#### Aim
Restate each line word for word. Leave out every picture.

#### Information provided
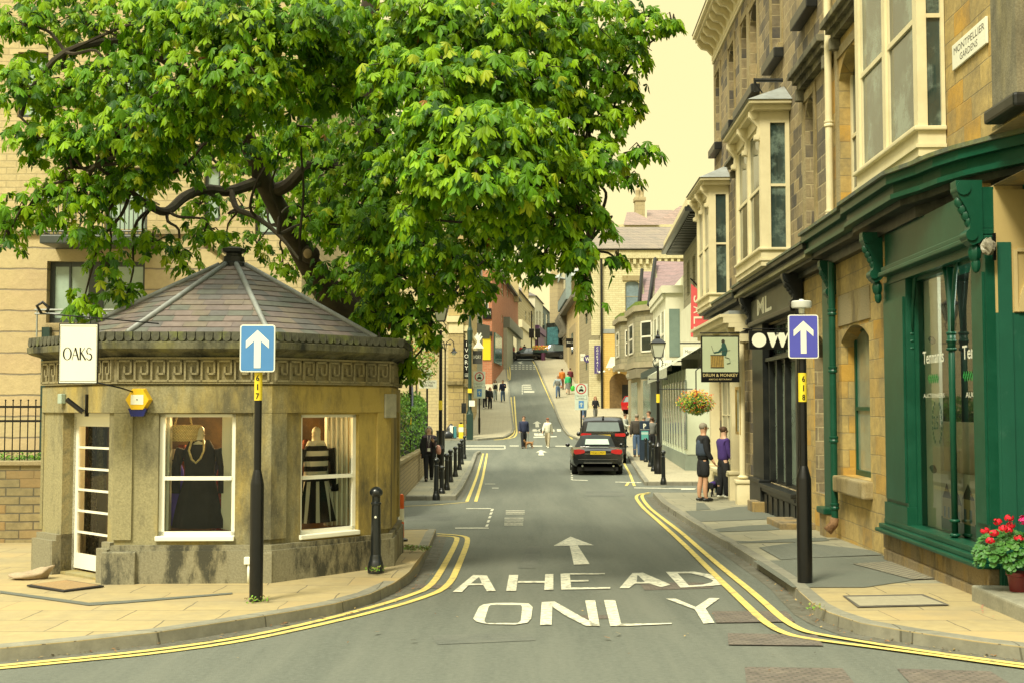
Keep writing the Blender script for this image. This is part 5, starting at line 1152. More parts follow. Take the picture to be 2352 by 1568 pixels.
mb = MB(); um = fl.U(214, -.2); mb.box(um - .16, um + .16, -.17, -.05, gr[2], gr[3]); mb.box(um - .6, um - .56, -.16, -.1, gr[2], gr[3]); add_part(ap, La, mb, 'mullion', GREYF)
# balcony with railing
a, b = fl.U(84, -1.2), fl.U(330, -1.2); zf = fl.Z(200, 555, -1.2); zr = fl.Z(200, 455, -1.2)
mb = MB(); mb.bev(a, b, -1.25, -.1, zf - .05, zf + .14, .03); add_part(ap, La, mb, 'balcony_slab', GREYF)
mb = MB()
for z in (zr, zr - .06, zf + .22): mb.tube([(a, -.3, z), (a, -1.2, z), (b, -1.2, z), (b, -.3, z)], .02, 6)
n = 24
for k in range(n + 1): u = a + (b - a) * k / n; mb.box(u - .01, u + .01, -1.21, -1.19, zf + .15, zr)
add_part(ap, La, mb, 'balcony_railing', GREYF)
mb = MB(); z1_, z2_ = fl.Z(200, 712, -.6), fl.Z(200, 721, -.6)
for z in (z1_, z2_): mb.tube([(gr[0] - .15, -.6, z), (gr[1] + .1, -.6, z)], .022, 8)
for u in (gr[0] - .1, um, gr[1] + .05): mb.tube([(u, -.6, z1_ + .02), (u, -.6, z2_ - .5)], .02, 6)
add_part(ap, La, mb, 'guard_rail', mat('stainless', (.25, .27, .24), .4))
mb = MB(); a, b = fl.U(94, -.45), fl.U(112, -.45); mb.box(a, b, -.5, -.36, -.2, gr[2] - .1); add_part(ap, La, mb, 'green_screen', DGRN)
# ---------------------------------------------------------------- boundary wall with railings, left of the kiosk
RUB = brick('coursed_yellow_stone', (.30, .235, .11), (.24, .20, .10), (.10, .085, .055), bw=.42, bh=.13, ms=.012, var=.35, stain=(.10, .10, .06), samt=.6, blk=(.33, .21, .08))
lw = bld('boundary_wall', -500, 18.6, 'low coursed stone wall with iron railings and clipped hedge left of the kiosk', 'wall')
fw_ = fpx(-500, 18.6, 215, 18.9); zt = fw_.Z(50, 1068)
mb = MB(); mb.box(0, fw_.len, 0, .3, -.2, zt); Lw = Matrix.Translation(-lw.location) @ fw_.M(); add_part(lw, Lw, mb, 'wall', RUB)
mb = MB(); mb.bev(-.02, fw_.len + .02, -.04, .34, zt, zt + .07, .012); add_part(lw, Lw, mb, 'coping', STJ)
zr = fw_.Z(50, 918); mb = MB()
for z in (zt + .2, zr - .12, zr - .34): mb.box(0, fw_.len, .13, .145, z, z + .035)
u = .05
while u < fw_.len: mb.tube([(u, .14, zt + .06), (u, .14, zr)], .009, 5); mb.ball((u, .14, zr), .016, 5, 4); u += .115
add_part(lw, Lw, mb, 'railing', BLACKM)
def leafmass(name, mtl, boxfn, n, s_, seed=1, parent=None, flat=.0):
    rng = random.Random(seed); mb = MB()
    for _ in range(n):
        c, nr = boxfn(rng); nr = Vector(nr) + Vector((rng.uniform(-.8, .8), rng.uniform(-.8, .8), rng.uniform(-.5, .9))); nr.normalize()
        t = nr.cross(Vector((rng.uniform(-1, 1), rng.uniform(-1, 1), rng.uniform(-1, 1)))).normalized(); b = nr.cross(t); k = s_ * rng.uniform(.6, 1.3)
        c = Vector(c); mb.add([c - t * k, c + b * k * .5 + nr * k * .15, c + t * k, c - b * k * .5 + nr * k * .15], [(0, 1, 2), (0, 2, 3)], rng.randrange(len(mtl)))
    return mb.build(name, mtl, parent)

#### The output
Keep writing the Blender script for this image. This is part 5, starting at line 1152. More parts follow. Take the picture to be 2352 by 1568 pixels.
mb = MB(); um = fl.U(214, -.2); mb.box(um - .16, um + .16, -.17, -.05, gr[2], gr[3]); mb.box(um - .6, um - .56, -.16, -.1, gr[2], gr[3]); add_part(ap, La, mb, 'mullion', GREYF)
# balcony with railing
a, b = fl.U(84, -1.2), fl.U(330, -1.2); zf = fl.Z(200, 555, -1.2); zr = fl.Z(200, 455, -1.2)
mb = MB(); mb.bev(a, b, -1.25, -.1, zf - .05, zf + .14, .03); add_part(ap, La, mb, 'balcony_slab', GREYF)
mb = MB()
for z in (zr, zr - .06, zf + .22): mb.tube([(a, -.3, z), (a, -1.2, z), (b, -1.2, z), (b, -.3, z)], .02, 6)
n = 24
for k in range(n + 1): u = a + (b - a) * k / n; mb.box(u - .01, u + .01, -1.21, -1.19, zf + .15, zr)
add_part(ap, La, mb, 'balcony_railing', GREYF)
mb = MB(); z1_, z2_ = fl.Z(200, 712, -.6), fl.Z(200, 721, -.6)
for z in (z1_, z2_): mb.tube([(gr[0] - .15, -.6, z), (gr[1] + .1, -.6, z)], .022, 8)
for u in (gr[0] - .1, um, gr[1] + .05): mb.tube([(u, -.6, z1_ + .02), (u, -.6, z2_ - .5)], .02, 6)
add_part(ap, La, mb, 'guard_rail', mat('stainless', (.25, .27, .24), .4))
mb = MB(); a, b = fl.U(94, -.45), fl.U(112, -.45); mb.box(a, b, -.5, -.36, -.2, gr[2] - .1); add_part(ap, La, mb, 'green_screen', DGRN)
# ---------------------------------------------------------------- boundary wall with railings, left of the kiosk
RUB = brick('coursed_yellow_stone', (.30, .235, .11), (.24, .20, .10), (.10, .085, .055), bw=.42, bh=.13, ms=.012, var=.35, stain=(.10, .10, .06), samt=.6, blk=(.33, .21, .08))
lw = bld('boundary_wall', -500, 18.6, 'low coursed stone wall with iron railings and clipped hedge left of the kiosk', 'wall')
fw_ = fpx(-500, 18.6, 215, 18.9); zt = fw_.Z(50, 1068)
mb = MB(); mb.box(0, fw_.len, 0, .3, -.2, zt); Lw = Matrix.Translation(-lw.location) @ fw_.M(); add_part(lw, Lw, mb, 'wall', RUB)
mb = MB(); mb.bev(-.02, fw_.len + .02, -.04, .34, zt, zt + .07, .012); add_part(lw, Lw, mb, 'coping', STJ)
zr = fw_.Z(50, 918); mb = MB()
for z in (zt + .2, zr - .12, zr - .34): mb.box(0, fw_.len, .13, .145, z, z + .035)
u = .05
while u < fw_.len: mb.tube([(u, .14, zt + .06), (u, .14, zr)], .009, 5); mb.ball((u, .14, zr), .016, 5, 4); u += .115
add_part(lw, Lw, mb, 'railing', BLACKM)
def leafmass(name, mtl, boxfn, n, s_, seed=1, parent=None, flat=.0):
    rng = random.Random(seed); mb = MB()
    for _ in range(n):
        c, nr = boxfn(rng); nr = Vector(nr) + Vector((rng.uniform(-.8, .8), rng.uniform(-.8, .8), rng.uniform(-.5, .9))); nr.normalize()
        t = nr.cross(Vector((rng.uniform(-1, 1), rng.uniform(-1, 1), rng.uniform(-1, 1)))).normalized(); b = nr.cross(t); k = s_ * rng.uniform(.6, 1.3)
        c = Vector(c); mb.add([c - t * k, c + b * k * .5 + nr * k * .15, c + t * k, c - b * k * .5 + nr * k * .15], [(0, 1, 2), (0, 2, 3)], rng.randrange(len(mtl)))
    return mb.build(name, mtl, parent)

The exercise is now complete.